Gamblers in a churchyard at Yarkand. The woman is holding the iron bar, to which her husband is chained.

The right of collecting the bazaar tax on some goods in all the towns of Kashgaria has been sold to four men, who have to pay a certain sum for this annually to the Taotai in Kashgar. The imposition of the bazaar tax on certain goods or their exemption from it seems, however, to depend to a great extent on the discretion of the local mandarins. In Yarkand, for instance, in the time of the present mandarin's predecessor not only all foodstuffs, but horses, cattle and even hens were liable to taxation. The manner of collecting the taxes also seems to give plenty of scope for extortion on the part of the mandarins and minor officials. In measuring the grain tax too large a measure is employed, which even has a special technical designation and is equal to 7/5 of the correct measure in Yarkand. It is all the dearer for the population, when the grain tax is collected in silver under all kinds of pretexts, as the price of grain is fixed arbitrarily by the mandarin. As an illustration of the scale on which such abuse of power is exercised, I can mention that the local mandarin, who is generally respected for his kindness and humanity, adopts the principle of fixing the price of grain at double the price paid in the bazaar. His predecessor never allowed it to pass cheaper than at treble the price. The procedure is very simple. For half the amount of the taxes collected the mandarin buys up the grain in the bazaar that has to be provided in the local Government stores for feeding the Chinese troops and assisting the population in case of famine; the rest of the money is not subject to any control. It is scarcely necessary to add that this only refers in very broad lines to a minor instance of the extortions of which the often most ingenious mandarins are guilty.

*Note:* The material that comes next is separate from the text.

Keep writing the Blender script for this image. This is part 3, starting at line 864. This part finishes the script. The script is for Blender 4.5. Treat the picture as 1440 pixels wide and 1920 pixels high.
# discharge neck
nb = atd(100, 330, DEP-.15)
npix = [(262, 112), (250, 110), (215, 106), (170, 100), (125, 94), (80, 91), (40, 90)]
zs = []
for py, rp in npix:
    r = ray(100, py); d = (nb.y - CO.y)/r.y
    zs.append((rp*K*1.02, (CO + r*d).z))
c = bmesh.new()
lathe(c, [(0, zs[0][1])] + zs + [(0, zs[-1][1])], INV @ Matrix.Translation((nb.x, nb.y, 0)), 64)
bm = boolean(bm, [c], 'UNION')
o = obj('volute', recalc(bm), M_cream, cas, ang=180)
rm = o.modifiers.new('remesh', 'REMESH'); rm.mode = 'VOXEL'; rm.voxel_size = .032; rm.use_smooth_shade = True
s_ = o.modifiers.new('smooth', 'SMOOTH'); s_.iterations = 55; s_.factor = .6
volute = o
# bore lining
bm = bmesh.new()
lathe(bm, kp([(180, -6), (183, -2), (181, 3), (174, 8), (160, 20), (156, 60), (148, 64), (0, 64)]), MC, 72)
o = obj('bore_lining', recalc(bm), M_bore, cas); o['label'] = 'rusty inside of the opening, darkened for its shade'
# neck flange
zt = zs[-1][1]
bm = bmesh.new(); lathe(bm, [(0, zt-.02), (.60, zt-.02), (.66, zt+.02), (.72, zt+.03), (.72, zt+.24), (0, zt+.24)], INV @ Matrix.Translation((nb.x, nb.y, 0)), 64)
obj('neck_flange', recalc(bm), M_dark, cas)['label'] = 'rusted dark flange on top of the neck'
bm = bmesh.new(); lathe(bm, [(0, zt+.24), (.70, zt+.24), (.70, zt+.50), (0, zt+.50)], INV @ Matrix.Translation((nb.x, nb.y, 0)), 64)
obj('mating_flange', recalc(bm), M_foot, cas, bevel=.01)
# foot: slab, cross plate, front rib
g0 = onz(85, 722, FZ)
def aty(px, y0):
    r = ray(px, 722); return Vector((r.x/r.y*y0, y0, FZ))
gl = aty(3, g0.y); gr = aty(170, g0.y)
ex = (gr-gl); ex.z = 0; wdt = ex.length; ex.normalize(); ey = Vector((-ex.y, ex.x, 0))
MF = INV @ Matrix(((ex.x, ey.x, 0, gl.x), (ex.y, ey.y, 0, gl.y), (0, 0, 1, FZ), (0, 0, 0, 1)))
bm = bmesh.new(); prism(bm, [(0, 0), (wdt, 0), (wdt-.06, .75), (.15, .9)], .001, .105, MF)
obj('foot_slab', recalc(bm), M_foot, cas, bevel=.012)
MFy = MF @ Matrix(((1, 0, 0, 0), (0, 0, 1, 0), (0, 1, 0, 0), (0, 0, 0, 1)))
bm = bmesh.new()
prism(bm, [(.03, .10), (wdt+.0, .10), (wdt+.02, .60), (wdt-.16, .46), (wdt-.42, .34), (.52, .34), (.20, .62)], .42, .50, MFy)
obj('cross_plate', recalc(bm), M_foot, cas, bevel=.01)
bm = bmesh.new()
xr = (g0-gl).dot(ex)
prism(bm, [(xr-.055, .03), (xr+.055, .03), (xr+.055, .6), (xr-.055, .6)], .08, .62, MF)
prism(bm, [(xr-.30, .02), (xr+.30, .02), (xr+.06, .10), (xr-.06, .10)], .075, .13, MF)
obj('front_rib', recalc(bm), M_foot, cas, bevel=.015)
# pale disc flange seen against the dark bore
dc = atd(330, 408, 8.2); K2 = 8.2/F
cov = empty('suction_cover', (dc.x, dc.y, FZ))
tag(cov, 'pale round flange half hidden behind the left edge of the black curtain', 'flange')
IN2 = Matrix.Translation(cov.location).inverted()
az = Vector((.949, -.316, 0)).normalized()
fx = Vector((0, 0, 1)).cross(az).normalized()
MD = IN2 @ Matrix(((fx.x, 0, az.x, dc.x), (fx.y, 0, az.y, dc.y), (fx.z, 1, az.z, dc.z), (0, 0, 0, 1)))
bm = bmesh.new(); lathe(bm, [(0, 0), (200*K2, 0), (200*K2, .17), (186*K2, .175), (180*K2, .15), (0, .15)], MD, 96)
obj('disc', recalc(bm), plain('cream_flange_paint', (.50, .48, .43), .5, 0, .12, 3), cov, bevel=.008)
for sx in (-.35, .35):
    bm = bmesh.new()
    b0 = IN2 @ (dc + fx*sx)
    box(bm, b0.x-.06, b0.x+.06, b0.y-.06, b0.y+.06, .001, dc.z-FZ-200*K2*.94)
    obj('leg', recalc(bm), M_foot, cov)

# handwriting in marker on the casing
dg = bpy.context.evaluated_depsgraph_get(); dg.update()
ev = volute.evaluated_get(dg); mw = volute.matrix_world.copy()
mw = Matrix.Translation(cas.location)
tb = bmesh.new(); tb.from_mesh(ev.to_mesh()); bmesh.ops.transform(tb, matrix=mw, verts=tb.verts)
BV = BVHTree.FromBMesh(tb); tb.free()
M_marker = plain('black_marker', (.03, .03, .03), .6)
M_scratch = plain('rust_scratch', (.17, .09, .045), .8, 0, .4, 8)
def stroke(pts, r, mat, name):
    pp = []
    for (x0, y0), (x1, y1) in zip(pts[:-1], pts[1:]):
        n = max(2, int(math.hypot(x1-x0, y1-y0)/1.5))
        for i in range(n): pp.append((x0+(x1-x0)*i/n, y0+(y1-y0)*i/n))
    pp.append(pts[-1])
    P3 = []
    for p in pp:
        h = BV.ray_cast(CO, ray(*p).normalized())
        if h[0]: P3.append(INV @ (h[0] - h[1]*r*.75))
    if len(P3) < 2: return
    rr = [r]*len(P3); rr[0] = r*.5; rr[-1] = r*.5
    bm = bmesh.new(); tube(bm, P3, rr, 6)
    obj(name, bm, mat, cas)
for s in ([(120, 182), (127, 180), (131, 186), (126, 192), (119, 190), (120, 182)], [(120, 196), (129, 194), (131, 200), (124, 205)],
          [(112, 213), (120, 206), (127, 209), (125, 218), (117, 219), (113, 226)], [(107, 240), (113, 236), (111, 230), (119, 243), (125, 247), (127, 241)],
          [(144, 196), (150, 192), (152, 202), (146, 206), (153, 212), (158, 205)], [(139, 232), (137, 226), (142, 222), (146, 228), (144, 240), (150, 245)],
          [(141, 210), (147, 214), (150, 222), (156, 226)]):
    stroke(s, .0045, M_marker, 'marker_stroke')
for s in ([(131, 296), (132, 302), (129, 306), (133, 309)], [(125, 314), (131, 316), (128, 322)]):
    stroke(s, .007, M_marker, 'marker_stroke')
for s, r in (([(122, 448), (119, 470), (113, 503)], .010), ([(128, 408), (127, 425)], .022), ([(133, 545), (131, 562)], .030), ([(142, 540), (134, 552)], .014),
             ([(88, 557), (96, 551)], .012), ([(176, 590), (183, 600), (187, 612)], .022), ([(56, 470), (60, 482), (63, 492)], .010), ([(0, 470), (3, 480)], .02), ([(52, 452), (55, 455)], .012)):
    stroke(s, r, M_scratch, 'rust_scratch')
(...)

As a Chinese official post can only be attained by sacrificing large sums of money and its occupant only retains it for three years, when large amounts have again to be expended for a new post, the chief cause of such corruption as exists everywhere, at any rate in this part of the Celestial Empire, is not far to seek. As salaries are disproportionately low and are non-existent for some posts, we find another mainspring for this system of extortion.